The Hiera Oikia (Temple of Zeus) with the oracular oak-tree had a rectangular structure, measuring 20.80 x 19.20 m and at least four building phases. The original nucleus consisted of a small temple with a pronaos and cella dating to the first half of the 4th c. BC.
At the beginning of the 3rd c. BC, in the reign of King Pyrrhus (297-272 BC), the ashlar precinct was replaced by a larger one with Ionic colonnades on three sides of the court and an entrance in the front; on the east side, where the oak-tree stood, there was no colonnade. The interior layout was characteristic, with a court and the colonnades in the form of a Ð enclosing the lofty Oak-tree where the God lived. In these colonnades Pyrrhus hung the Roman shields he captured after his victory at Heraclea in Italy (280BC) and the votive inscription preserved on a part of a shield, now in the National Museum of Athens.
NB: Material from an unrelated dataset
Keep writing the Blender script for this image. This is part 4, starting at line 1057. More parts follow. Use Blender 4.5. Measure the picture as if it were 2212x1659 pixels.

In 219 BC the Aetolians made a sudden attack on Dodona and Dion, the holy city of the Macedonians, and looted the two Sanctuaries. According to the 2nd c. BC historian Polybius, the Aetolians burnt down the Sanctuary Dodona; the Hiera Oikia, however, they did not burn, but demolished. The different treatment of the Hiera Oikia can be explained if we remember that it was here that the Oak-tree stood which was the god's abode, and that burning down would have destroyed the tree; this would have constituted a great sacrilege and stirred up popular indignation throughout Greece. We have therefore good reason to suppose that this building, which shows no traces of burning, was the Hiera Oikia mentioned by Polybius.
In the autumn of the following year (218 BC) the Macedonians and Epirotes, to avenge the destruction of Dion and Dodona, attacked Thermos in Aetolia and burned and plundered it. With the booty they captured, which was considerable, they rebuilt the destroyed Sanctuaries at Dion and Dodona. The Hiera Oikia was now refurbished on a more monumental scale. A larger one with an Ionic tetrastyle pronaos, cella and adytum, having three Ionic columns in the front, took the place of the small temple. On the side of the Oak-tree a deep hole and hewn stones were found, probably from an altar. The exterior east wall has suffered subsidence in this place, due to the hole left by the uprooted tree.
The excavations have not uncovered any evidence for the fate of the Temple when the Romans (167 BC) burnt down the Sanctuary and other buildings. In the 2nd c. AD, Pausanias described the Sanctuary with the Oak-tree as "worth-seeing", and the Naia were still being celebrated in 240 AD. The final end of the Hiera Oikia came at the end of the 4th c. AD, when the oracular Oak-tree was cut down and a huge hole excavated in order to uproot it or else in search of treasure.